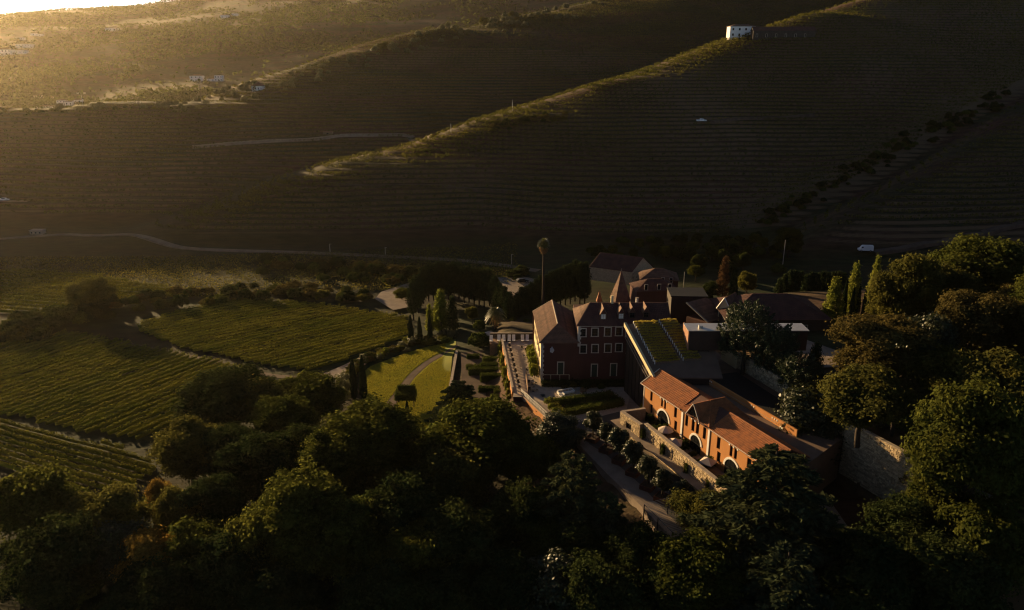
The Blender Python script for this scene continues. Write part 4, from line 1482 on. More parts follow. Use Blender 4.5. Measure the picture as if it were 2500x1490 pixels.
def conic(key, seed, Rr=2.2, h=14.0, m='leafpale', nb=90, leaves=60, leaf=.30, base=.05, power=.8, up=.5, spread=.32):
    rng = np.random.RandomState(seed)
    Cs, Ns = [], []
    for i in range(nb):
        t = (i + rng.rand()) / nb
        z0 = h * (base + (1 - base) * t)
        L = Rr * max(.08, (1 - t) ** power) * rng.uniform(.75, 1.15) * min(1, .45 + t * 6)
        a = i * 2.39996 + rng.uniform(-.5, .5)
        n = int(leaves * (.35 + .9 * L / Rr))
        u = rng.uniform(.3, 1.0, size=n) ** .7
        c = np.stack([np.cos(a) * L * u, np.sin(a) * L * u, z0 + up * L * u], 1) + rng.normal(size=(n, 3)) * spread
        Cs.append(c)
        o = np.array([math.cos(a), math.sin(a), .35])
        Ns.append(unit(o + .7 * rng.normal(size=(n, 3))))
    C = np.concatenate(Cs); Nn = np.concatenate(Ns)
    V, Fc = leafcards(C, Nn, leaf * rng.uniform(.65, 1.3, size=len(C)), rng)
    mb = MB().tube((0, 0, -1), (0, 0, h * .9), Rr * .09 + .05, .03, 7, False)
    PROTO[key] = (mb.mesh('trunk', M['bark'], True), np_mesh('crown', V, Fc, M[m]), Rr, h)


def spindle(key, seed, Rr=.75, h=9.0, m='cyp', n=5200, leaf=.2):
    rng = np.random.RandomState(seed)
    t = rng.rand(n) ** .9
    prof = np.minimum(1, t * 7 + .35) * (1 - t ** 2.6) ** .75
    a = rng.uniform(0, 2 * math.pi, n)
    wob = 1 + .16 * np.sin(a * 3 + t * 9) + .1 * np.sin(a * 5 - t * 23)
    r = Rr * prof * wob * rng.uniform(.72, 1.05, n)
    C = np.stack([r * np.cos(a), r * np.sin(a), .2 + t * (h - .2)], 1)
    o = np.stack([np.cos(a), np.sin(a), .25 + 0 * a], 1)
    Nn = unit(o + .45 * rng.normal(size=(n, 3)))
    V, Fc = leafcards(C, Nn, leaf * rng.uniform(.7, 1.4, n), rng, 2.4, np.tile(UP, (n, 1)) + .25 * o)
    mb = MB().tube((0, 0, -1), (0, 0, h * .7), .16, .05, 6, False)
    PROTO[key] = (mb.mesh('trunk', M['bark'], True), np_mesh('crown', V, Fc, M[m]), Rr, h)


def cedar(key, seed, Rr=7.0, h=17.0, tiers=13, m='needle'):
    rng = np.random.RandomState(seed)
    Cs, Ns, Al = [], [], []
    mb = MB().tube((0, 0, -1.5), (0, 0, h * .55), .55, .35, 8, False).tube((0, 0, h * .55), (0, 0, h * .97), .35, .06, 7, False)
    for i in range(tiers):
        t = (i + .3) / tiers
        z0 = h * (.12 + .86 * t)
        L0 = Rr * (1 - t) ** .62 * (1 if i % 2 else .86) + .5
        nbk = int(6 + 5 * (1 - t))
        for k in range(nbk):
            a = 2 * math.pi * (k + .37 * i) / nbk + rng.uniform(-.3, .3)
            L = L0 * rng.uniform(.62, 1.12)
            rise = rng.uniform(.02, .22) * L
            d = np.array([math.cos(a), math.sin(a), 0]); s = np.array([-d[1], d[0], 0])
            n = int(64 * L)
            u = rng.uniform(.22, 1, n) ** .75
            wdt = L * .30 * (1.1 - u) + .22
            v = rng.uniform(-1, 1, n)
            sub = np.round(u * 5) / 5
            c = np.outer(u * L, d) + np.outer(v * wdt, s)
            c[:, 2] += z0 + rise * np.sin(u * 2.2) * 1.1 - .10 * np.abs(v) * wdt - .16 * L * np.maximum(0, u - .7) + rng.normal(size=n) * .12
            Cs.append(c)
            Ns.append(unit(UP + .55 * rng.normal(size=(n, 3))))
            Al.append(d * .8 + np.outer(np.sign(v) * .7, s))
            mb.tube((0, 0, z0), tuple(d * L * .8 + np.array([0, 0, z0 + rise])), .11 * (1.2 - t), .02, 4, False)
    C, Nn, A = np.concatenate(Cs), np.concatenate(Ns), np.concatenate(Al)
    V, Fc = leafcards(C, Nn, .20 * rng.uniform(.7, 1.5, len(C)), rng, 2.6, A)
    PROTO[key] = (mb.mesh('trunk', M['bark'], True), np_mesh('crown', V, Fc, M[m]), Rr, h)


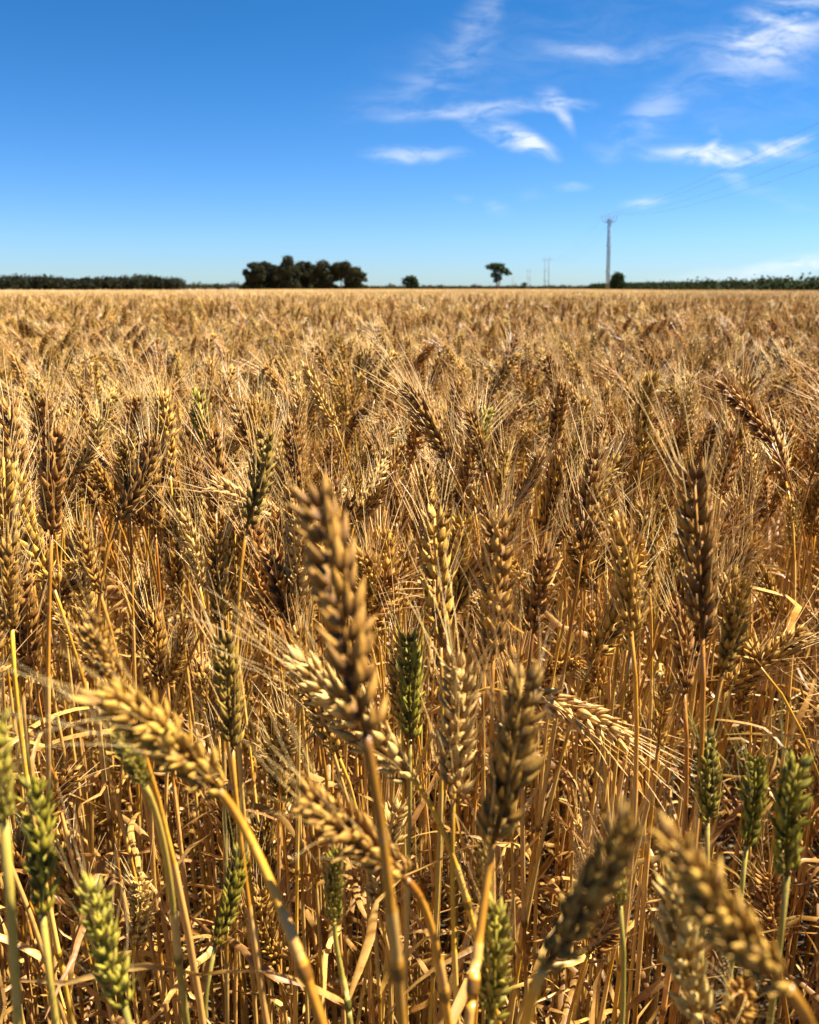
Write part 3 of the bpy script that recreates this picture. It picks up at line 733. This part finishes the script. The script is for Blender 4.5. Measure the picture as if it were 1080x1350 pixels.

------------------------

Written request:
Repeat the data exactly, without the pictures.

Finished answer:
The Blender Python script for this scene continues. Write part 4, from line 1482 on. More parts follow. Use Blender 4.5. Measure the picture as if it were 2500x1490 pixels.
def conic(key, seed, Rr=2.2, h=14.0, m='leafpale', nb=90, leaves=60, leaf=.30, base=.05, power=.8, up=.5, spread=.32):
    rng = np.random.RandomState(seed)
    Cs, Ns = [], []
    for i in range(nb):
        t = (i + rng.rand()) / nb
        z0 = h * (base + (1 - base) * t)
        L = Rr * max(.08, (1 - t) ** power) * rng.uniform(.75, 1.15) * min(1, .45 + t * 6)
        a = i * 2.39996 + rng.uniform(-.5, .5)
        n = int(leaves * (.35 + .9 * L / Rr))
        u = rng.uniform(.3, 1.0, size=n) ** .7
        c = np.stack([np.cos(a) * L * u, np.sin(a) * L * u, z0 + up * L * u], 1) + rng.normal(size=(n, 3)) * spread
        Cs.append(c)
        o = np.array([math.cos(a), math.sin(a), .35])
        Ns.append(unit(o + .7 * rng.normal(size=(n, 3))))
    C = np.concatenate(Cs); Nn = np.concatenate(Ns)
    V, Fc = leafcards(C, Nn, leaf * rng.uniform(.65, 1.3, size=len(C)), rng)
    mb = MB().tube((0, 0, -1), (0, 0, h * .9), Rr * .09 + .05, .03, 7, False)
    PROTO[key] = (mb.mesh('trunk', M['bark'], True), np_mesh('crown', V, Fc, M[m]), Rr, h)


def spindle(key, seed, Rr=.75, h=9.0, m='cyp', n=5200, leaf=.2):
    rng = np.random.RandomState(seed)
    t = rng.rand(n) ** .9
    prof = np.minimum(1, t * 7 + .35) * (1 - t ** 2.6) ** .75
    a = rng.uniform(0, 2 * math.pi, n)
    wob = 1 + .16 * np.sin(a * 3 + t * 9) + .1 * np.sin(a * 5 - t * 23)
    r = Rr * prof * wob * rng.uniform(.72, 1.05, n)
    C = np.stack([r * np.cos(a), r * np.sin(a), .2 + t * (h - .2)], 1)
    o = np.stack([np.cos(a), np.sin(a), .25 + 0 * a], 1)
    Nn = unit(o + .45 * rng.normal(size=(n, 3)))
    V, Fc = leafcards(C, Nn, leaf * rng.uniform(.7, 1.4, n), rng, 2.4, np.tile(UP, (n, 1)) + .25 * o)
    mb = MB().tube((0, 0, -1), (0, 0, h * .7), .16, .05, 6, False)
    PROTO[key] = (mb.mesh('trunk', M['bark'], True), np_mesh('crown', V, Fc, M[m]), Rr, h)


def cedar(key, seed, Rr=7.0, h=17.0, tiers=13, m='needle'):
    rng = np.random.RandomState(seed)
    Cs, Ns, Al = [], [], []
    mb = MB().tube((0, 0, -1.5), (0, 0, h * .55), .55, .35, 8, False).tube((0, 0, h * .55), (0, 0, h * .97), .35, .06, 7, False)
    for i in range(tiers):
        t = (i + .3) / tiers
        z0 = h * (.12 + .86 * t)
        L0 = Rr * (1 - t) ** .62 * (1 if i % 2 else .86) + .5
        nbk = int(6 + 5 * (1 - t))
        for k in range(nbk):
            a = 2 * math.pi * (k + .37 * i) / nbk + rng.uniform(-.3, .3)
            L = L0 * rng.uniform(.62, 1.12)
            rise = rng.uniform(.02, .22) * L
            d = np.array([math.cos(a), math.sin(a), 0]); s = np.array([-d[1], d[0], 0])
            n = int(64 * L)
            u = rng.uniform(.22, 1, n) ** .75
            wdt = L * .30 * (1.1 - u) + .22
            v = rng.uniform(-1, 1, n)
            sub = np.round(u * 5) / 5
            c = np.outer(u * L, d) + np.outer(v * wdt, s)
            c[:, 2] += z0 + rise * np.sin(u * 2.2) * 1.1 - .10 * np.abs(v) * wdt - .16 * L * np.maximum(0, u - .7) + rng.normal(size=n) * .12
            Cs.append(c)
            Ns.append(unit(UP + .55 * rng.normal(size=(n, 3))))
            Al.append(d * .8 + np.outer(np.sign(v) * .7, s))
            mb.tube((0, 0, z0), tuple(d * L * .8 + np.array([0, 0, z0 + rise])), .11 * (1.2 - t), .02, 4, False)
    C, Nn, A = np.concatenate(Cs), np.concatenate(Ns), np.concatenate(Al)
    V, Fc = leafcards(C, Nn, .20 * rng.uniform(.7, 1.5, len(C)), rng, 2.6, A)
    PROTO[key] = (mb.mesh('trunk', M['bark'], True), np_mesh('crown', V, Fc, M[m]), Rr, h)


Write part 3 of the bpy script that recreates this picture. It picks up at line 733. This part finishes the script. The script is for Blender 4.5. Measure the picture as if it were 1080x1350 pixels.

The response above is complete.